The menu equally makes me chuckle. Every navy-blue item indicates a highly recommended item, but the blue font color is so close to the regular black text that it is almost indistinguishable. Thankfully, they have a small bullseye next to the dish number to help differentiate. At the end of the day, is it really any useful if half of the menu is a highly recommended item?

I ordered the F5, Sichuanese Boiled Fish, and was met with a stifling pot of white fish, chili oil, and grease. It was a flavor blast of spice and tenderized fish. The spice was manageable and heavily aromatic with hints of garlic and ginger. After a few bites, my mouth was tingling and numb from the peppercorns and sweet licorice taste of the star anise. I kept stirring to keep the chili oil grease from rising to the top. The bowl was inundated with star anise and halfway through my meal, I felt like I had drunk the dregs of a pint of mulled wine. But, man was it worth it.
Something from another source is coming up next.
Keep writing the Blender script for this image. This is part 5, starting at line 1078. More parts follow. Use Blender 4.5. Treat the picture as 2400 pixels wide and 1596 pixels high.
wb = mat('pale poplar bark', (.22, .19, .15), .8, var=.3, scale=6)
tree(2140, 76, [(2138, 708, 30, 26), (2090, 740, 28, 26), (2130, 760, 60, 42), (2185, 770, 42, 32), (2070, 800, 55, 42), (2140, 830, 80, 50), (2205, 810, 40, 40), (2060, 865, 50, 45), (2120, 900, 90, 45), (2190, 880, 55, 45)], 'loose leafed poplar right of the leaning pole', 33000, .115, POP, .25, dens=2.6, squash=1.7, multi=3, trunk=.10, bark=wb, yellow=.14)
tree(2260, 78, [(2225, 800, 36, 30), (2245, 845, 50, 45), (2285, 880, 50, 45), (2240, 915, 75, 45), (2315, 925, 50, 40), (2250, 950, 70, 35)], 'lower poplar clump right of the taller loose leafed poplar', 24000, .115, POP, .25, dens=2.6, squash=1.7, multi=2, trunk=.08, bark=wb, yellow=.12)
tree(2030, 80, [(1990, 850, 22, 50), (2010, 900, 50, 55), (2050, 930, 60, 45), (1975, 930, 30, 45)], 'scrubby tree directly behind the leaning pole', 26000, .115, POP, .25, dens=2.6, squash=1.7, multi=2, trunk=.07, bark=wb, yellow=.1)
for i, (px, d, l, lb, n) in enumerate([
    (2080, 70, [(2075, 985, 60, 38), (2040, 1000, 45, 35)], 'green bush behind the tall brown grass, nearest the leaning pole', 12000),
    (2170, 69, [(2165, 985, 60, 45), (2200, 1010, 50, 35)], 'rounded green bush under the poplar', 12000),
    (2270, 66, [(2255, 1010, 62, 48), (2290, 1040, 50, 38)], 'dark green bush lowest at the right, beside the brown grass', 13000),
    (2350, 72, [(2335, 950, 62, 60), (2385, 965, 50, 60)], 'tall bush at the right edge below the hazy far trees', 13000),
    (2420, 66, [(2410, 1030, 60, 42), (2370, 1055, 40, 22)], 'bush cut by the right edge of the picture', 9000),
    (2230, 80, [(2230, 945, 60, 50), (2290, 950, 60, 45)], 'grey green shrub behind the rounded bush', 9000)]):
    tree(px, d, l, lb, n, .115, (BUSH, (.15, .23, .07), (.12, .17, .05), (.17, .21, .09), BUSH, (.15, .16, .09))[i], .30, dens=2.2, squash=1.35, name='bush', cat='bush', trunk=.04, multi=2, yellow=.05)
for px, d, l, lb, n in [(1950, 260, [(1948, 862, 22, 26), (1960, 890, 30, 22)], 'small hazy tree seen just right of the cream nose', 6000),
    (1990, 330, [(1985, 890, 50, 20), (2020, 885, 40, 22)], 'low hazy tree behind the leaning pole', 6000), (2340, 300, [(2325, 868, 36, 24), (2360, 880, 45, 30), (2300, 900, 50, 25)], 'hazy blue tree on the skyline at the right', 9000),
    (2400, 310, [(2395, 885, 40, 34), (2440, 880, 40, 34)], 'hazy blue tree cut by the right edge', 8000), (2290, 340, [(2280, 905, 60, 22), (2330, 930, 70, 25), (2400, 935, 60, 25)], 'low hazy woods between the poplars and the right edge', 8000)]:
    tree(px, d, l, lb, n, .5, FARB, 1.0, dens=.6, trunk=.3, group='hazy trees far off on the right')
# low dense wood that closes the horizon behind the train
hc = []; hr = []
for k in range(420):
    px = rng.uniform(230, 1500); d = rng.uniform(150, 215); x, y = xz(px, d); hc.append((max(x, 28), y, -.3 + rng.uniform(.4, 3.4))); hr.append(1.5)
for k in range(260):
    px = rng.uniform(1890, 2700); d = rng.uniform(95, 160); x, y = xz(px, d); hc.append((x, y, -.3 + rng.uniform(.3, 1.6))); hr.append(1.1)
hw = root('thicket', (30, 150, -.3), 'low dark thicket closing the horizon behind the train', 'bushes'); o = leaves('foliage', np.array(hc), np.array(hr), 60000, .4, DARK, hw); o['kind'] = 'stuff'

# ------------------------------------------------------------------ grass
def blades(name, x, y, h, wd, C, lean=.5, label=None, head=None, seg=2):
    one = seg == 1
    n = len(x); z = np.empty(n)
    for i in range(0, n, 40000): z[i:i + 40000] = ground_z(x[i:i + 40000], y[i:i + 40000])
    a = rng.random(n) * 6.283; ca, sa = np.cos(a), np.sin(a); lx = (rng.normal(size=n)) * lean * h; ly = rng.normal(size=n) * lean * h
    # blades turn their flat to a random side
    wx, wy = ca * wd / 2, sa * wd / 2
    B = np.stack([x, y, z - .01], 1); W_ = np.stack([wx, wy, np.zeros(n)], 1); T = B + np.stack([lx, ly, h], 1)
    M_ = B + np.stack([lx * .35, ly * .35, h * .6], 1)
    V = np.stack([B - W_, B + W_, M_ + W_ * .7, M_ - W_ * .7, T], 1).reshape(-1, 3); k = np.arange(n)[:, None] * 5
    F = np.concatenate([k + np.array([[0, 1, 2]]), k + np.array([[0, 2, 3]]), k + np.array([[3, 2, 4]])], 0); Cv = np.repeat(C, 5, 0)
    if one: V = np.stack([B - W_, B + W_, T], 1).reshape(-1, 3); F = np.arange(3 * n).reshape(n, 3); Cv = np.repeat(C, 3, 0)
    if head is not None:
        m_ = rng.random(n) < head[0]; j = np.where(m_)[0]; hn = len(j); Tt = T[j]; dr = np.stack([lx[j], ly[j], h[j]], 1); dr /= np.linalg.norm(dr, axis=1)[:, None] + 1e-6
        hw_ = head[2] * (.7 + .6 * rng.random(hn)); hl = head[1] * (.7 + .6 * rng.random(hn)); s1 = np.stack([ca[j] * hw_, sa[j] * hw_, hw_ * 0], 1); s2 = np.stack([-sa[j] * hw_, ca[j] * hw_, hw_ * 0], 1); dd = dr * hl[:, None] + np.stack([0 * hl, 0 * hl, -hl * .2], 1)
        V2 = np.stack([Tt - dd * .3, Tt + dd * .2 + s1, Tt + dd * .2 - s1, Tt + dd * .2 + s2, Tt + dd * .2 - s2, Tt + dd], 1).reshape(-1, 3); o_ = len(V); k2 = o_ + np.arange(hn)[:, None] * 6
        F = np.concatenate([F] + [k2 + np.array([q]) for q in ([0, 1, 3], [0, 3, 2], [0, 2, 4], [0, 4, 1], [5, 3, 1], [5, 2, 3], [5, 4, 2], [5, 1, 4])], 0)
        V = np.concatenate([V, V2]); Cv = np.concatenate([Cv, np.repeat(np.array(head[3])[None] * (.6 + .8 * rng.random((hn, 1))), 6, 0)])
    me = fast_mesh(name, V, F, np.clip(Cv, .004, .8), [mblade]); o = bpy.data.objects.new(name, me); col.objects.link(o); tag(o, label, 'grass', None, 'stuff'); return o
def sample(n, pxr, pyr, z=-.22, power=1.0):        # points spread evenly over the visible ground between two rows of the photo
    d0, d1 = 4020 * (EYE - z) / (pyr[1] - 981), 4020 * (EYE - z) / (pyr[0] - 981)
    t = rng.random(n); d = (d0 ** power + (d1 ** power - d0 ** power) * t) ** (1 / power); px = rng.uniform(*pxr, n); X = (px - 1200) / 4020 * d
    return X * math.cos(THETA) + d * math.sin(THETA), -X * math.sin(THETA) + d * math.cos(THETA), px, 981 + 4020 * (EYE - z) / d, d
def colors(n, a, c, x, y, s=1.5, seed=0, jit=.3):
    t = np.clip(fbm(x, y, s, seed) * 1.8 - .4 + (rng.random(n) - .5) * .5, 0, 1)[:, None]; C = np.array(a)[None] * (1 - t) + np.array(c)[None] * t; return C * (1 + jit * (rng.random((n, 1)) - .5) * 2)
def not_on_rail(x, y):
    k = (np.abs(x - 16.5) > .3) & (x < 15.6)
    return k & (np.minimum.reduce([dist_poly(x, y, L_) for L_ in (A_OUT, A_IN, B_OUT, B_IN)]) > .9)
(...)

It was more flavorful than the Chongqing crispy spicy chicken I had on my previous visit and what I recommend for first time customers.

For reference, this meal took place one hour before a “very important budget meeting” and I needed the endorphins. I also desperately needed my morning probiotic to singlehandedly hold the front lines until my commute home. It is irresponsible how often I rely on 1 billion CFU to hold me through the workday. If you actually plan on eating at the restaurants in my blog during the workday, I recommend these bad boys:

They are absolute game changers, the Rolls Royce of colon health. I drank the entirety of the blood red Sichuan soup from hell and held it together long enough that afternoon to arbitrarily cut costs for fiscal year 2026. No one in the budget meeting knew that I had enough oil in my blood to clot a diabetic’s leg.

In a generally risk free and casino barren city, find a cheap thrill by gambling with your intestinal health. Worst case scenario, you can call in a Z-Pak and stay in bed watching Brits eat jellied eels. It could always be worse, right?